Im Auftrag des Vorsitzenden der SPD-Bundestagsfraktion, Franz Müntefering ,MdB, teilte der Innenpolitische Sprecher der SPD-Bundestagsfraktion, Dr. Dieter Wiefelspütz, MdB folgendes mit:
"Ihr Anliegen, dass die vielen Opfer der deutschen Zivilbevölkerung in der damaligen Tschechoslowakei in würdiger Form zu bestatten sind, findet unsere Unterstützung. [...] Derzeit steht ein ergänzendes Kriegsgräberabkommen in Verhandlung und soll noch in diesem Jahr abgeschlossen werden. Danach werden auch Personen, die im Zusammenhang mit den Kriegsereignissen von 1939/45 auf tschechischem Boden ums Leben gekommen sind, erfasst. Auf dieser Grundlage wird sich der Volksbund auch der zivilen Opfer annehmen können".

In dem Schreiben des Rechtspolitischen Sprechers der Bundestagsfraktion BÜNDNIS 90/DIE GRÜNEN, Jerzy Montag, MdB, heißt es dazu:
"Die Entschließung der Sudetendeutschen Landsmannschaft Hessen habe ich genau gelesen. Besonders die Feststellung in der Entschließung, dass mit der Formulierung Ihres berechtigten Anliegens keine Anklage gegen das tschechische Volk erhoben werden soll, verdient Anerkennung. Ich bin im Rahmen einer Reise des Rechtsauschusses des Deutschen Bundestags in Prag und werde dabei versuchen, auch Ihr Anliegen bei der tschechischen Seite vorzutragen".

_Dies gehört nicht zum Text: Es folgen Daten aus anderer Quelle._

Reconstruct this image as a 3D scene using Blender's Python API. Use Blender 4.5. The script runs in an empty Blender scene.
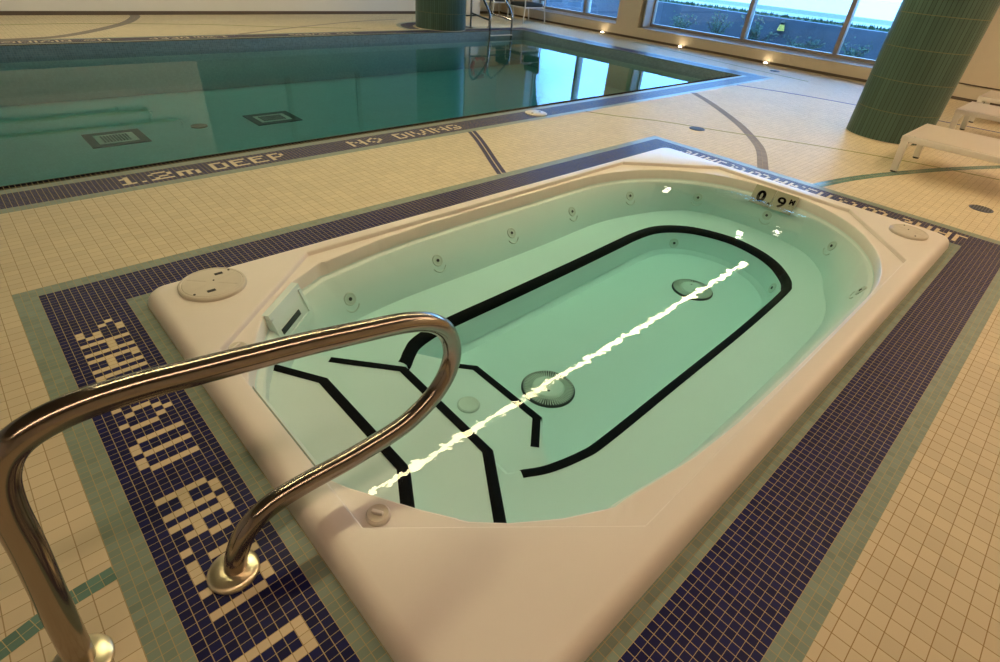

Der Innenpolitische Sprecher der FDP-Bundestagsfraktion, Dr. Max Stadler, MdB führte in seinen Antwortschreiben aus:
"Ich habe mich bei Herrn Staatsminister Martin Bury, dem Koordinator des deutsch- tschechischen Gesprächsforums, für eine wohlwollende Prüfung Ihres Anliegens eingesetzt".